■ Stated exercise: Repeat all the material exactly; pictures stay out of your copy.

■ Data lines:
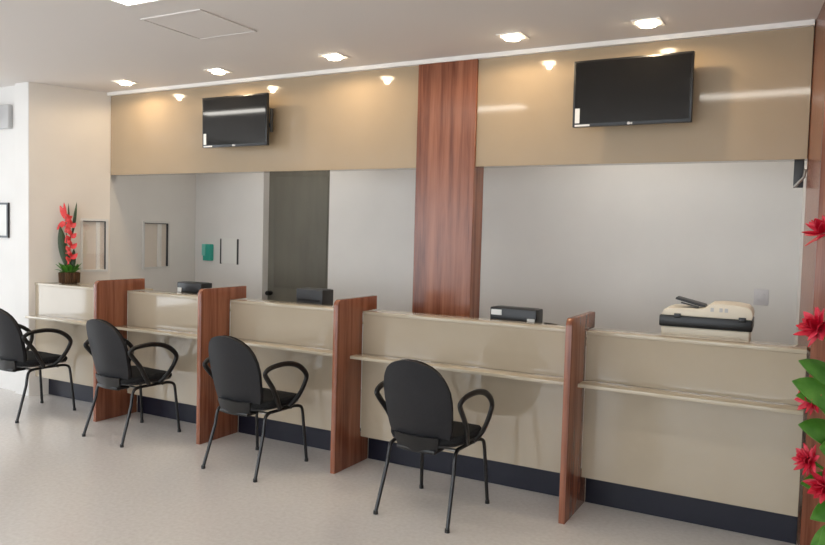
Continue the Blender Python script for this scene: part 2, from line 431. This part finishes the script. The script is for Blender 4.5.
# ------------------------------------------------------------------ televisions
def make_tv(name_loc, label, w, h):
    t = thing('television', label, 'television', name_loc, 0, 'flat wall televisions')
    tilt = math.radians(1.35)
    body = MB().box(-w/2, -.0, 0, w/2, .035, h, .004, 2).box(-w*.3, .035, h*.15, w*.3, .055, h*.8, .008).build('casing', M['black'], t, rot=(tilt, 0, 0))
    MB().box(-w/2+.014, -.002, .022, w/2-.014, .002, h-.014).build('screen', M['screen'], t, rot=(tilt, 0, 0), smooth=False)
    lg = MB().cyl(.010, .010, .003, (-.006, -.0015, .011), (PI/2, 0, 0), 20).box(.006, -.003, .004, .018, 0, .017)
    lg.build('logo', M['palegrey'], t, rot=(tilt, 0, 0))
    st = MB().box(-w/2+.018, -.0035, .026, -w/2+.05, -.0021, .125).box(-w/2+.018, -.0035, .004, -w/2+.12, -.0005, .016)
    st.build('sticker', M['label'], t, rot=(tilt, 0, 0), smooth=False)
    # mount: plate on the bulkhead, arms
    ar = MB().box(-.10, .145, .10, .10, .158, h-.12, .003).box(-.16, .05, .16, -.13, .15, .20).box(.13, .05, .16, .16, .15, .20).box(-.17, .12, .13, .17, .147, .15)
    ar.box(-.15, .05, h-.18, -.12, .15, h-.15).box(.12, .05, h-.18, .15, .15, h-.15).box(-.17, .12, h-.19, .17, .147, h-.17)
    ar.build('wall_mount', M['dkgrey'], t)
    return t
t2 = make_tv((-1.098, FY-.160, 2.443), 'black wall television high on the bulkhead to the right of the wood column', .772, .445)
t1 = make_tv((-4.545, FY-.160, 2.418), 'wall television at left, above the counter near the doorway', .752, .447)
# mount bracket seen at the right end of the left set
b = MB(); b.box(.368, .042, .12, .384, .075, .32, .004); b.box(.30, .05, .16, .368, .07, .20); b.build('side_bracket', M['dkgrey'], t1)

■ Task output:
Continue the Blender Python script for this scene: part 2, from line 431. This part finishes the script. The script is for Blender 4.5.
# ------------------------------------------------------------------ televisions
def make_tv(name_loc, label, w, h):
    t = thing('television', label, 'television', name_loc, 0, 'flat wall televisions')
    tilt = math.radians(1.35)
    body = MB().box(-w/2, -.0, 0, w/2, .035, h, .004, 2).box(-w*.3, .035, h*.15, w*.3, .055, h*.8, .008).build('casing', M['black'], t, rot=(tilt, 0, 0))
    MB().box(-w/2+.014, -.002, .022, w/2-.014, .002, h-.014).build('screen', M['screen'], t, rot=(tilt, 0, 0), smooth=False)
    lg = MB().cyl(.010, .010, .003, (-.006, -.0015, .011), (PI/2, 0, 0), 20).box(.006, -.003, .004, .018, 0, .017)
    lg.build('logo', M['palegrey'], t, rot=(tilt, 0, 0))
    st = MB().box(-w/2+.018, -.0035, .026, -w/2+.05, -.0021, .125).box(-w/2+.018, -.0035, .004, -w/2+.12, -.0005, .016)
    st.build('sticker', M['label'], t, rot=(tilt, 0, 0), smooth=False)
    # mount: plate on the bulkhead, arms
    ar = MB().box(-.10, .145, .10, .10, .158, h-.12, .003).box(-.16, .05, .16, -.13, .15, .20).box(.13, .05, .16, .16, .15, .20).box(-.17, .12, .13, .17, .147, .15)
    ar.box(-.15, .05, h-.18, -.12, .15, h-.15).box(.12, .05, h-.18, .15, .15, h-.15).box(-.17, .12, h-.19, .17, .147, h-.17)
    ar.build('wall_mount', M['dkgrey'], t)
    return t
t2 = make_tv((-1.098, FY-.160, 2.443), 'black wall television high on the bulkhead to the right of the wood column', .772, .445)
t1 = make_tv((-4.545, FY-.160, 2.418), 'wall television at left, above the counter near the doorway', .752, .447)
# mount bracket seen at the right end of the left set
b = MB(); b.box(.368, .042, .12, .384, .075, .32, .004); b.box(.30, .05, .16, .368, .07, .20); b.build('side_bracket', M['dkgrey'], t1)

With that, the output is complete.